## Data section
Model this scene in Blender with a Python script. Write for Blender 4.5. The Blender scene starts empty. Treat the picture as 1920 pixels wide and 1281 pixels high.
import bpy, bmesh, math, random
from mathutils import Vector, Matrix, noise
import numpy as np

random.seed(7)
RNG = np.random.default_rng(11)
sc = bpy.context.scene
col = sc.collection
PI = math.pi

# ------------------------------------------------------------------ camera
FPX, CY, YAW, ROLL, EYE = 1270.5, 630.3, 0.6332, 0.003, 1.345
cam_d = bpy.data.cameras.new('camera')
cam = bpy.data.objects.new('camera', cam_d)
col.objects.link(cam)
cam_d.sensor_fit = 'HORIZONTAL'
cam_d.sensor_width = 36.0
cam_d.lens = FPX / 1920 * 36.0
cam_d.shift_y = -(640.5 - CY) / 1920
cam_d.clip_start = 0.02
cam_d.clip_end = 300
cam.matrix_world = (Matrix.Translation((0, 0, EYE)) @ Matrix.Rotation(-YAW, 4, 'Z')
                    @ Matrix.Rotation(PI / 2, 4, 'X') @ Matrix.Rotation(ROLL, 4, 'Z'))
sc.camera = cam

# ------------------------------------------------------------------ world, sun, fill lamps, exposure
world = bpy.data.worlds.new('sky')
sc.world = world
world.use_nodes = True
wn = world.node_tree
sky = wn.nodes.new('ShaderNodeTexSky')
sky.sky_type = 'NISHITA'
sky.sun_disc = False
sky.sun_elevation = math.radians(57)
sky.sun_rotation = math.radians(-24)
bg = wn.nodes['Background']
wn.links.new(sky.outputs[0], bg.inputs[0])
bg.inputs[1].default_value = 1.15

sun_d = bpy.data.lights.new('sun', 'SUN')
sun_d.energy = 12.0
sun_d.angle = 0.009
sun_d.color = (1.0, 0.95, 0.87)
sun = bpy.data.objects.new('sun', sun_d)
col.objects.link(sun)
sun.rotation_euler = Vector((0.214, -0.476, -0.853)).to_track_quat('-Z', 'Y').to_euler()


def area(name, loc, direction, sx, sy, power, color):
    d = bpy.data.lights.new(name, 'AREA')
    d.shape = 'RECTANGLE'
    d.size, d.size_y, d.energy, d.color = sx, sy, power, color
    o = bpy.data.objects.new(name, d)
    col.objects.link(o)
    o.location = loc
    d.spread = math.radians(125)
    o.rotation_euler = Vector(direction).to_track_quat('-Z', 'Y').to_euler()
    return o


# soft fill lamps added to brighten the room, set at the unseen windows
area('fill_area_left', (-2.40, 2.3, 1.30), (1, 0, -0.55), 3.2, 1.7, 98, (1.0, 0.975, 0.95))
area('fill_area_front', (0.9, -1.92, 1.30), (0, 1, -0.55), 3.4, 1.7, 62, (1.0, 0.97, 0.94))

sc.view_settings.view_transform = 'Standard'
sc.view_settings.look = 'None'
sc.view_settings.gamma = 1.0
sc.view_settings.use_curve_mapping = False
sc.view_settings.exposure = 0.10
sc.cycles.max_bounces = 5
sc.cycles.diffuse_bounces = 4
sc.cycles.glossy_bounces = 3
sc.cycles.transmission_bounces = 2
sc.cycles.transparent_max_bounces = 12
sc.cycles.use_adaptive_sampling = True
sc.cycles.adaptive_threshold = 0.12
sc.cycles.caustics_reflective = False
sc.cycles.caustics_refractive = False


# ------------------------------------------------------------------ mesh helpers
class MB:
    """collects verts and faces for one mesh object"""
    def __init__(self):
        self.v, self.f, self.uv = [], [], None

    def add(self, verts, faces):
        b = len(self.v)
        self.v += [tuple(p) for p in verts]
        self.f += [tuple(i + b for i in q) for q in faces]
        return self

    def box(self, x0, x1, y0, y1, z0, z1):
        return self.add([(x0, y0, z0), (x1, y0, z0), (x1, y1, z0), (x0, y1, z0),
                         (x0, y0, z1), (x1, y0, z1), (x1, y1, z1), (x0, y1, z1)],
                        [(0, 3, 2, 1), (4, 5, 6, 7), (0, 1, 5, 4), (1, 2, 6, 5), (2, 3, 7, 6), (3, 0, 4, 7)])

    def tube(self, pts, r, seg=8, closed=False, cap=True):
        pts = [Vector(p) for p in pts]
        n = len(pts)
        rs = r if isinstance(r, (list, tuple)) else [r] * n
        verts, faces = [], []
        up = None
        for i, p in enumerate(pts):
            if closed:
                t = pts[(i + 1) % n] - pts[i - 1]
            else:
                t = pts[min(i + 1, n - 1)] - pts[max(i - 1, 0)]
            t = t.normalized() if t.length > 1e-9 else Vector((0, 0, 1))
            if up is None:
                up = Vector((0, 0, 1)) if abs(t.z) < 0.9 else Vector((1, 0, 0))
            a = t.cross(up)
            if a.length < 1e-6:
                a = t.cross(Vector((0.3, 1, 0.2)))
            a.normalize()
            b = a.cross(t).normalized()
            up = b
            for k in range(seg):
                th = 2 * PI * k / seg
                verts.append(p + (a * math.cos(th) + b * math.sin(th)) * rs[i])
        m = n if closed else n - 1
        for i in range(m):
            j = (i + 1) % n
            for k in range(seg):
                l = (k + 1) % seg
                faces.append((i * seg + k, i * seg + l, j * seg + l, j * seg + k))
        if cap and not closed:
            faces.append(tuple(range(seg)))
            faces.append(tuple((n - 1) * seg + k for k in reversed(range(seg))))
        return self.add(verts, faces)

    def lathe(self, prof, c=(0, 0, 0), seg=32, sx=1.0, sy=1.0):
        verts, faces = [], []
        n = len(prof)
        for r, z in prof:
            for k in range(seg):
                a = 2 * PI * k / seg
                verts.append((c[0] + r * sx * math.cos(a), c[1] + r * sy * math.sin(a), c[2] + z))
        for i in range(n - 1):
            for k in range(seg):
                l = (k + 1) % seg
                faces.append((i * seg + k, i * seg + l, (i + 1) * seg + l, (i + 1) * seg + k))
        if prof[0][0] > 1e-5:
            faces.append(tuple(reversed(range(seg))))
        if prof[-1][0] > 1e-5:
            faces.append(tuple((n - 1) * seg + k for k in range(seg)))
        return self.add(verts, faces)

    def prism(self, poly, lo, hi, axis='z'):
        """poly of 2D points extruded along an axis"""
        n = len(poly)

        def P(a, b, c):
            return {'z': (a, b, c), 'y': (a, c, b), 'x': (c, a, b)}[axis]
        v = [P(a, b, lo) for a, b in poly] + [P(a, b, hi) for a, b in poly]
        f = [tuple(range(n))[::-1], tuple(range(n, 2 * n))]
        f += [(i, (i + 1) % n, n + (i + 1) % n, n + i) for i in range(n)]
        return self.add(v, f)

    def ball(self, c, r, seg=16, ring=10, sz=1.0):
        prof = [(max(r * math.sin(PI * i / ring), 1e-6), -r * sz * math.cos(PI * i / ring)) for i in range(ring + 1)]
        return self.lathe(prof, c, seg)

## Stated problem
Write out a verbatim copy of the data, beginning with its first line and ending with the line that contains "PI = math.pi".

## Exercise solution
Model this scene in Blender with a Python script. Write for Blender 4.5. The Blender scene starts empty. Treat the picture as 1920 pixels wide and 1281 pixels high.
import bpy, bmesh, math, random
from mathutils import Vector, Matrix, noise
import numpy as np

random.seed(7)
RNG = np.random.default_rng(11)
sc = bpy.context.scene
col = sc.collection
PI = math.pi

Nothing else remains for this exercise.